TITLE: Archaeologists
This series of photographs documents archaeologists working in the field in West Virginia. I began this series at the request of one of the subjects, who wanted photos to show his parents so they could better understand what he did. I ended up photographing most of the crew working on that particular project. I chose black and white for these portraits for a variety of aesthetic reasons. I think the starkness of the black and white captured the bleakness of a rainy, muddy winter in West Virginia. On a more banal level, the high-visibility clothing that most crew members wore distracted from the faces, I thought, and rendering the image in black and white helped minimize that distraction. Although I think of these as portraits, I tried to capture people as they did what they normally do during the workday. So, I have people shoveling, troweling, and drawing. One image of a woman resting momentarily is the most like a traditional portrait, but even that captures her during a typical day of work.
AUTHOR: Christopher Begley (United States)
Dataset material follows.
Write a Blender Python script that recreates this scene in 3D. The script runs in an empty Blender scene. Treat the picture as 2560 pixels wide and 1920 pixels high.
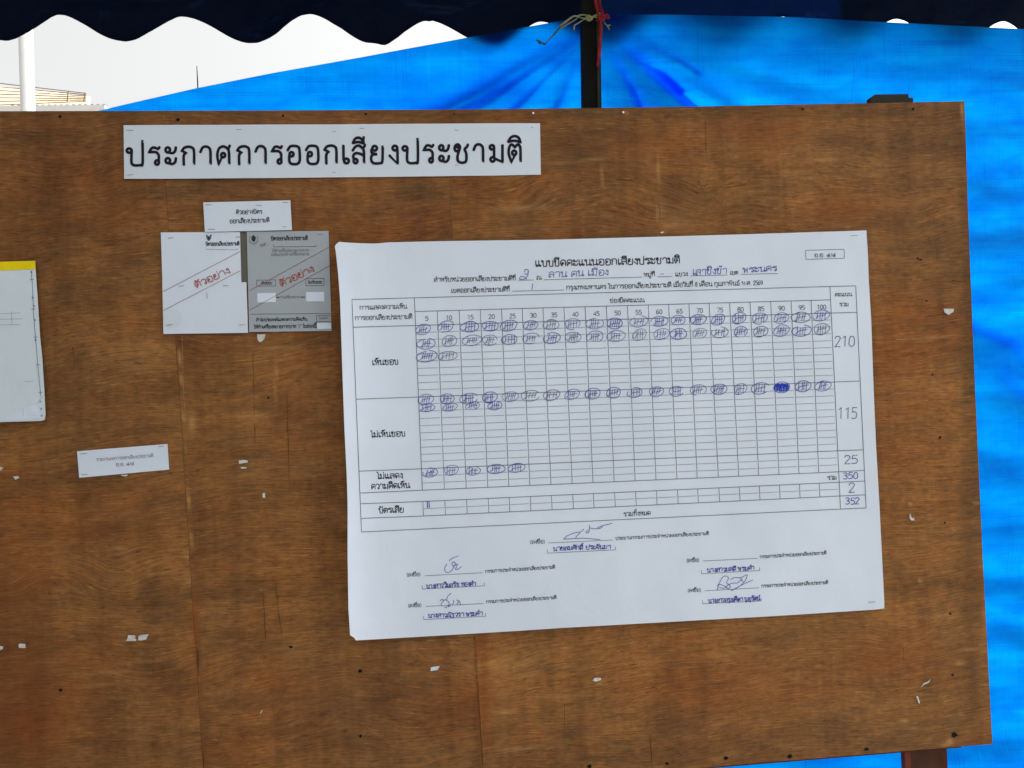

I am an archaeologist and journalist from Kentucky. I completed my Ph.D. in anthropology at the University of Chicago, and have conducted archaeological research in Honduras, El Salvador, Bolivia, Albania, Montenegro, Croatia, Greece, Italy, and Tanzania. I now focus on maritime (underwater) archaeology, looking at shipwrecks in Central America, the Mediterranean, and in east Africa. I was a Fulbright Scholar to El Salvador, a National Science Foundation Graduate Fellow, and am a National Geographic Explorer. My recent book ‘The Next Apocalypse’ (Basic Books, 2021) looks at how societies collapse, our current fascination with apocalyptic stories, and what that says about us.
I also work as a journalist, producing and reporting for WEKU fm, an NPR station that serves central and eastern Kentucky. Most recently, I worked on the documentary series ‘Rise,’ focusing on Appalachian Kentucky (www.weku-rise.org). My interest in photography started as I took photos for the website accompanying our radio series. So, I take photographs for the radio.